The administration of President Joe Biden on Thursday offered humanitarian assistance to Ukrainians in the United States to protect them from being deported to their war-torn country.

Ukrainians can stay in the US for up to 18 months under a program known as temporary protected status. To access the program, Ukrainians must have been in the United States since at least Tuesday.

“Russia’s premeditated and unprovoked attack on Ukraine has resulted in a continuous war, senseless violence” that has forced Ukrainians “to seek refuge in other countries,” said Secretary of Homeland Security Alejandro N. Mayorkas.

The program covers people fleeing armed conflict, environmental disasters, or extraordinary and temporary conditions in their nations. As many as 30,000 Ukrainians could benefit from the move, according to the Migration Policy Institute, a nonpartisan think tank.

Lawmakers from both parties had stepped up pressure on the federal government, including the top Democrat in the Senate, to grant status to Ukrainians following Russia’s invasion of Ukraine.

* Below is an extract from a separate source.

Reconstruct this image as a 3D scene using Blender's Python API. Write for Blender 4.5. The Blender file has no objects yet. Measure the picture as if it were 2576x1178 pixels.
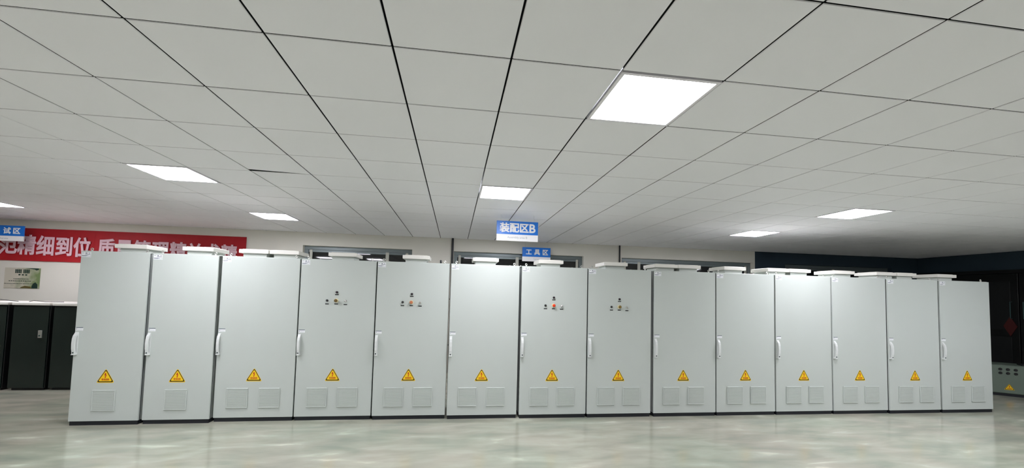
import bpy, bmesh, math, random
from mathutils import Vector, Matrix
random.seed(4)
S = bpy.context.scene
C = S.collection
R = math.radians
PI = math.pi

# ------------------------------------------------------------------ camera
EYE = 1.735
CEIL = 2.956
cam_data = bpy.data.cameras.new('camera')
cam = bpy.data.objects.new('camera', cam_data)
C.objects.link(cam)
S.camera = cam
cam_data.sensor_fit = 'HORIZONTAL'
cam_data.sensor_width = 36.0
cam_data.lens = 993.24 / 2576 * 36.0
cam_data.shift_x = (1288 - 1276.2) / 2576
cam_data.shift_y = (691.6 - 589.0) / 2576
cam_data.clip_start = 0.05
cam_data.clip_end = 200
yaw, pitch, roll = R(7.533), R(2.916), R(1.450)
fwd = Vector((math.sin(yaw) * math.cos(pitch), math.cos(yaw) * math.cos(pitch), math.sin(pitch)))
rt0 = Vector((math.cos(yaw), -math.sin(yaw), 0))
up0 = rt0.cross(fwd)
rt = rt0 * math.cos(roll) + up0 * math.sin(roll)
up = -rt0 * math.sin(roll) + up0 * math.cos(roll)
m = Matrix.Identity(4)
for i in range(3):
    m[i][0] = rt[i]; m[i][1] = up[i]; m[i][2] = -fwd[i]
m[2][3] = EYE
cam.matrix_world = m

# ------------------------------------------------------------------ world, exposure
world = bpy.data.worlds.new('night')
S.world = world
world.use_nodes = True
bg = world.node_tree.nodes['Background']
bg.inputs[0].default_value = (0.10, 0.16, 0.30, 1)
bg.inputs[1].default_value = 0.012
S.view_settings.view_transform = 'Standard'
S.view_settings.look = 'None'
S.view_settings.gamma = 1.0
S.view_settings.exposure = 1.62
S.view_settings.use_curve_mapping = False
LAMP = 15.0
S.cycles.max_bounces = 12
S.cycles.diffuse_bounces = 7
S.cycles.glossy_bounces = 6

# ------------------------------------------------------------------ materials
def srgb(r, g, b):
    f = lambda c: (c / 255 / 12.92) if c / 255 <= 0.04045 else ((c / 255 + 0.055) / 1.055) ** 2.4
    return (f(r), f(g), f(b), 1)

def mat(name, col, rough=0.5, metal=0.0, var=0.0, scale=30.0, bump=0.0, spec=0.5, coat=0.0):
    M = bpy.data.materials.new(name)
    M.use_nodes = True
    nt = M.node_tree
    b = nt.nodes['Principled BSDF']
    b.inputs['Base Color'].default_value = col
    b.inputs['Roughness'].default_value = rough
    b.inputs['Metallic'].default_value = metal
    b.inputs['Specular IOR Level'].default_value = spec
    b.inputs['Coat Weight'].default_value = coat
    if var or bump:
        tc = nt.nodes.new('ShaderNodeTexCoord')
        nz = nt.nodes.new('ShaderNodeTexNoise')
        nz.inputs['Scale'].default_value = scale
        nz.inputs['Detail'].default_value = 4
        nt.links.new(tc.outputs['Object'], nz.inputs['Vector'])
        if var:
            mx = nt.nodes.new('ShaderNodeMix'); mx.data_type = 'RGBA'
            mx.inputs['A'].default_value = tuple(c * (1 - var) for c in col[:3]) + (1,)
            mx.inputs['B'].default_value = tuple(min(1, c * (1 + var)) for c in col[:3]) + (1,)
            nt.links.new(nz.outputs['Fac'], mx.inputs['Factor'])
            nt.links.new(mx.outputs['Result'], b.inputs['Base Color'])
        if bump:
            bp = nt.nodes.new('ShaderNodeBump')
            bp.inputs['Strength'].default_value = bump
            bp.inputs['Distance'].default_value = 0.002
            nt.links.new(nz.outputs['Fac'], bp.inputs['Height'])
            nt.links.new(bp.outputs['Normal'], b.inputs['Normal'])
    return M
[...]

Democratic New Jersey Sen. Bob Menendez, chairman of the Senate Foreign Relations Committee, said “after a week of unlawful and ruthless warfare against the people of Ukraine,” doing this was the right thing to do.

He said he was encouraged that “President Biden is once again making it clear that the United States will not waver in its support for the people of Ukraine in this dark moment in history.”

Refugee rights activists also praised the decision. More than 177 organizations signed a letter sent last week to the government asking it to extend assistance to Ukrainians.

Krish O’Mara Vignarajah, president and CEO of the Lutheran Immigration and Refugee Service, described the move as “a concrete show of solidarity with the Ukrainian people.”

Protecting Ukrainian families from deportation is the least we can do amid the Russian onslaught targeting civilians and civilian infrastructure.”

Citizens of a dozen countries are in the United States under the protection of the program, which then-President Donald Trump sought to suspend amid criticism of frequent extensions that have allowed people to live on U.S. soil for years in a kind of legal limbo.